▶ _Data section_:
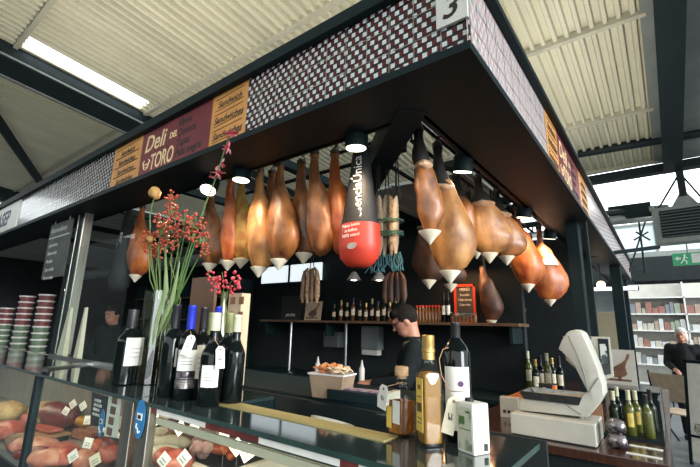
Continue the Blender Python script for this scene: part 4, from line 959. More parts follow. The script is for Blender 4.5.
# shelves with lit points at the left back
sh = thing('wall_shelf', 'dark wall shelf rack behind the stacked tubs', 'shelf', (-9, 4.2, 0))
for z in (1.2, 1.6, 2.0): MB().box((0, 0, z), (3.4, .38, z+.02)).build('shelf_board', M['shelf_wood'], sh, smooth=0)
for x in (0, 1.7, 3.38): MB().box((x, .02, 0), (x+.03, .38, 2.3)).build('upright', M['dark'], sh, smooth=0)
one('duct', MB().tube([(-9.5, 3.3, 2.45), (-4.8, 3.3, 2.45)], .09, 14), M['grey_case'], 'round grey duct under the canopy at the left', 'duct')
for i, (px, py) in enumerate(((15, 247), (23, 255), (12, 280), (66, 290), (32, 285))):
    p = ony(px, py, 3.4)
    t = thing('pendant_lamp', ['small lit lamp, upper one beside the hanging chalkboard', 'small lit lamp left of the hanging chalkboard', 'small lit lamp above the middle tubs', 'small lit lamp right of the tallest tubs', 'small lit lamp above the tallest tubs'][i], 'lamp', p, 0, 'small lit lamps at the left back')
    MB().ball((0, 0, 0), .03).build('bulb', M['lamp_on'], t); MB().tube([(0, 0, .02), (0, 0, 2.87-p.z)], .006, 5).build('rod', M['dark'], t)

# ================================================================== BACK SHELF
SZ = 1.635
bs = thing('back_shelf', 'long brown bottle shelf on the dark back wall', 'shelf', (-4.95, 4.22, SZ))
MB().box((0, 0, -.03), (3.8, .378, 0)).build('shelf_board', M['shelf_wood'], bs, smooth=0)
for x in (.1, 1.3, 2.5, 3.7): MB().box((x, .03, -.2), (x+.03, .378, -.03)).build('bracket', M['dark'], bs, smooth=0)
BY = 4.36
names = ['first', 'second', 'third']
bx = [334, 341, 347, 353, 360, 366, 372, 378, 384, 390, 396, 402]
for i, px in enumerate(bx):
    p = ony(px, 318, BY); hh = [.22, .27, .24, .3, .26, .23, .28, .25, .3, .24, .29, .26][i]
    bottle('%s bottle from the left in the dark row on the back shelf' % ORD[i], px, 318, 0, 0, ['b_green', 'b_brown', 'b_black', 'b_brown'][i % 4], ['cap_black', 'gold', 'cap_olive', 'cap_black'][i % 4], .22, [(.25, .5, .8, 'paper_y' if i % 2 else 'tan')], group='bottles on the back shelf', Z=SZ, pos=(p.x, BY, SZ), H=hh, r=.032)
for i in range(8):
    px = 418+i*3.1; p = ony(px, 318, BY)
    t = thing('sauce_jar', '%s red capped jar from the left on the back shelf' % ORD[i], 'jar', (p.x, BY-.02, SZ), 0, 'red capped jars on the back shelf')
    MB().lathe([(.022, 0), (.024, .01), (.024, .12), (.015, .15), (.014, .17)], 14).build('jar_glass', M['b_amber'], t); MB().lathe([(.018, .165), (.018, .19)], 14).build('cap', M['bag_red'], t)
for i, px in enumerate((444, 448.5)):
    p = ony(px, 318, BY-.06)
    bottle(['left', 'right'][i]+' one of two black bottles right of the red capped jars', px, 318, 0, 0, 'b_black', 'cap_black', .22, [(.25, .55, .8, 'paper')], group='bottles on the back shelf', Z=SZ, pos=(p.x, BY-.06, SZ), H=.33, r=.026)
for i in range(7):
    px = 453.5+i*3.7; p = ony(px, 318, BY-.05)
    t = thing('glass_jar', '%s orange glowing glass from the left below the framed menu' % ORD[i], 'glass', (p.x, BY-.08, SZ), 0, 'orange glasses on the back shelf')
    MB().lathe([(.024, 0), (.03, .1), (.028, .1), (.022, .006)], 14, cap=False).build('tumbler', M['bottle_glass'], t); MB().lathe([(.02, .006), (.024, .07)], 12).build('filling', M['whisky'], t)
p0, p1 = ony(455, 317, 4.5), ony(475, 284, 4.5)
mn = thing('framed_menu', 'small chalkboard menu in a red frame on the back shelf', 'menu board', ((p0.x+p1.x)/2, 4.5, SZ))
W_ = (p1.x-p0.x)/2; H_ = p1.z-SZ
MB().box((-W_, 0, 0), (W_, .02, H_)).build('slate', M['slate'], mn, smooth=0)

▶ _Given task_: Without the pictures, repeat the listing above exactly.

▶ _Complete output_:
Continue the Blender Python script for this scene: part 4, from line 959. More parts follow. The script is for Blender 4.5.
# shelves with lit points at the left back
sh = thing('wall_shelf', 'dark wall shelf rack behind the stacked tubs', 'shelf', (-9, 4.2, 0))
for z in (1.2, 1.6, 2.0): MB().box((0, 0, z), (3.4, .38, z+.02)).build('shelf_board', M['shelf_wood'], sh, smooth=0)
for x in (0, 1.7, 3.38): MB().box((x, .02, 0), (x+.03, .38, 2.3)).build('upright', M['dark'], sh, smooth=0)
one('duct', MB().tube([(-9.5, 3.3, 2.45), (-4.8, 3.3, 2.45)], .09, 14), M['grey_case'], 'round grey duct under the canopy at the left', 'duct')
for i, (px, py) in enumerate(((15, 247), (23, 255), (12, 280), (66, 290), (32, 285))):
    p = ony(px, py, 3.4)
    t = thing('pendant_lamp', ['small lit lamp, upper one beside the hanging chalkboard', 'small lit lamp left of the hanging chalkboard', 'small lit lamp above the middle tubs', 'small lit lamp right of the tallest tubs', 'small lit lamp above the tallest tubs'][i], 'lamp', p, 0, 'small lit lamps at the left back')
    MB().ball((0, 0, 0), .03).build('bulb', M['lamp_on'], t); MB().tube([(0, 0, .02), (0, 0, 2.87-p.z)], .006, 5).build('rod', M['dark'], t)

# ================================================================== BACK SHELF
SZ = 1.635
bs = thing('back_shelf', 'long brown bottle shelf on the dark back wall', 'shelf', (-4.95, 4.22, SZ))
MB().box((0, 0, -.03), (3.8, .378, 0)).build('shelf_board', M['shelf_wood'], bs, smooth=0)
for x in (.1, 1.3, 2.5, 3.7): MB().box((x, .03, -.2), (x+.03, .378, -.03)).build('bracket', M['dark'], bs, smooth=0)
BY = 4.36
names = ['first', 'second', 'third']
bx = [334, 341, 347, 353, 360, 366, 372, 378, 384, 390, 396, 402]
for i, px in enumerate(bx):
    p = ony(px, 318, BY); hh = [.22, .27, .24, .3, .26, .23, .28, .25, .3, .24, .29, .26][i]
    bottle('%s bottle from the left in the dark row on the back shelf' % ORD[i], px, 318, 0, 0, ['b_green', 'b_brown', 'b_black', 'b_brown'][i % 4], ['cap_black', 'gold', 'cap_olive', 'cap_black'][i % 4], .22, [(.25, .5, .8, 'paper_y' if i % 2 else 'tan')], group='bottles on the back shelf', Z=SZ, pos=(p.x, BY, SZ), H=hh, r=.032)
for i in range(8):
    px = 418+i*3.1; p = ony(px, 318, BY)
    t = thing('sauce_jar', '%s red capped jar from the left on the back shelf' % ORD[i], 'jar', (p.x, BY-.02, SZ), 0, 'red capped jars on the back shelf')
    MB().lathe([(.022, 0), (.024, .01), (.024, .12), (.015, .15), (.014, .17)], 14).build('jar_glass', M['b_amber'], t); MB().lathe([(.018, .165), (.018, .19)], 14).build('cap', M['bag_red'], t)
for i, px in enumerate((444, 448.5)):
    p = ony(px, 318, BY-.06)
    bottle(['left', 'right'][i]+' one of two black bottles right of the red capped jars', px, 318, 0, 0, 'b_black', 'cap_black', .22, [(.25, .55, .8, 'paper')], group='bottles on the back shelf', Z=SZ, pos=(p.x, BY-.06, SZ), H=.33, r=.026)
for i in range(7):
    px = 453.5+i*3.7; p = ony(px, 318, BY-.05)
    t = thing('glass_jar', '%s orange glowing glass from the left below the framed menu' % ORD[i], 'glass', (p.x, BY-.08, SZ), 0, 'orange glasses on the back shelf')
    MB().lathe([(.024, 0), (.03, .1), (.028, .1), (.022, .006)], 14, cap=False).build('tumbler', M['bottle_glass'], t); MB().lathe([(.02, .006), (.024, .07)], 12).build('filling', M['whisky'], t)
p0, p1 = ony(455, 317, 4.5), ony(475, 284, 4.5)
mn = thing('framed_menu', 'small chalkboard menu in a red frame on the back shelf', 'menu board', ((p0.x+p1.x)/2, 4.5, SZ))
W_ = (p1.x-p0.x)/2; H_ = p1.z-SZ
MB().box((-W_, 0, 0), (W_, .02, H_)).build('slate', M['slate'], mn, smooth=0)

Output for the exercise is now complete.